If you know that your dog is uncomfortable around children, do not put him/her in situations where he/she will have to interact closely with children. If you know your dog is not comfortable around other dogs on leash, perhaps going to doggie events with hundreds of other on-leash dogs isn’t right for you.

I went to a large dog event once and while I was there, I happened upon a dog who was wearing a grooming-style muzzle (the tight fitting nylon muzzle). The dog was fighting it tooth and nail and it was a warm day so I was concerned about the dog’s risk of overheating. I try not to offer unsolicited advice, but in this case, I felt the safety of the dog was at risk wearing that type of muzzle in the heat. So I approached the family and apologized for the unsolicited advice but mentioned they may get better results using a wire basket muzzle because it allows the dog to pant and to drink and is generally more comfortable for the dog. Anyhow, through our conversation they mentioned that the reason he was wearing a muzzle was the he “didn’t like” men or children but they wanted to bring him so he could ‘socialize.’ I mentioned that maybe a good trainer would be a place to start to help him get over his fears. I was drawn away by someone at my booth but watched as the family walked away with the dog scratching at his face trying to get the tight muzzle off.

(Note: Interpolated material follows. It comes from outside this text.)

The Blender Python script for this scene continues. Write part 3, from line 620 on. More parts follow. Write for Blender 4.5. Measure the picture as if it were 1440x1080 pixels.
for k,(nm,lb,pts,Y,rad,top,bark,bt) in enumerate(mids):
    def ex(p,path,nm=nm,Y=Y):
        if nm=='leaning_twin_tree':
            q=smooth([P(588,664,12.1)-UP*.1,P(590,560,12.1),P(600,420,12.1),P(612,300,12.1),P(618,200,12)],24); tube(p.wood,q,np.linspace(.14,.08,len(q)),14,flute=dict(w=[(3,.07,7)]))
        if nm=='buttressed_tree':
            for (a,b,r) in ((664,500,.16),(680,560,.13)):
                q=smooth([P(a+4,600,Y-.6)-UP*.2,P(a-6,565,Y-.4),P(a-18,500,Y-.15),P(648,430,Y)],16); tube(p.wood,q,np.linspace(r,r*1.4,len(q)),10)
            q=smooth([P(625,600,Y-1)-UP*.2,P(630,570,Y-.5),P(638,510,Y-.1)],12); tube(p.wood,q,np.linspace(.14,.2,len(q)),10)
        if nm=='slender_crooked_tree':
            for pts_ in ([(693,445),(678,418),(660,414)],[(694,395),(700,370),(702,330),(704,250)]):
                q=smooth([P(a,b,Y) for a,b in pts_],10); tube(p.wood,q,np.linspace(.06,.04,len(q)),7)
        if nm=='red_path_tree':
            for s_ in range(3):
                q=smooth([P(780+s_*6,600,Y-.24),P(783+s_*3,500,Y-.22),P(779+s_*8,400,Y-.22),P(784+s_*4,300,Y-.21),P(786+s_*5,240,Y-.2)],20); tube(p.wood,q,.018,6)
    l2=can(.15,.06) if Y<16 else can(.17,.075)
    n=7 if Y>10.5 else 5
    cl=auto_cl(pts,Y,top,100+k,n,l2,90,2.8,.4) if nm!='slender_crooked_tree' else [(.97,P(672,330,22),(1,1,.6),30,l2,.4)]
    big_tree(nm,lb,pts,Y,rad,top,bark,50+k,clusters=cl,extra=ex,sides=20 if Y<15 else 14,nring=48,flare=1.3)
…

I saw the dog a few hours later with his muzzle off mingling in the crowd–the dog was tolerating the experience but not loving it as long as no one was really paying him any attention. I got an eerie feeling in my gut about the situation and sure enough, a short while later there was a commotion across the way and this dog had bitten a child. Now, I didn’t see the incident but I heard that they allowed the child to pet the dog because, “he was doing so well” and the dog bit. This bite was 100% preventable had the family made decisions in the best interest of their dog and advocated for their dog’s wishes instead of making decisions based on their WANTS, the bite would never have happened.

There was a highly publicized bite incident last summer in my area. A family brought their Rottie (falsely reported as a pit bull) to a fireworks display and at some point during the night a child in a stroller right next to the dog put his hand in the dog’s face and the dog bit. Do you think the Rottie, with very sensitive ears, wanted to be at the fireworks display? Do you think it was a low-stress environment? Do you think the BOOM, BOOM, BOOM, BOOM of the fireworks made the rottie feel comfortable? If the family had thought about how their dog would like (or not like) the fireworks display, they would have prevented a dog bite. I applaud them for wanting to include Fido in more parts of their lives but they failed to really consider him in their decision making process–what did HE want?

Don’t be afraid to tell people that they cannot pet your dog, don’t be ashamed to say that you cannot bring Fido to the doggie parade because it would overwhelm him, don’t be afraid or embarrassed to keep your dog muzzled or secured in another area when people come visit. These are problems that should be addressed with the help of a skilled trainer or behaviorist–flooding a dog and putting them in situations they are unprepared to handle is dangerous for everyone involved.

By advocating for your dog you are keeping him/her safe and keeping the people around him/her safe.

2 Comments
  1. I couldn’t agree more! While I know that Rufus adores children, if a tall man is accompanying said children, I do not risk having them come to greet him. He has never bitten anyone ever, but his discomfort is noticeable and that’s just not worth the risk.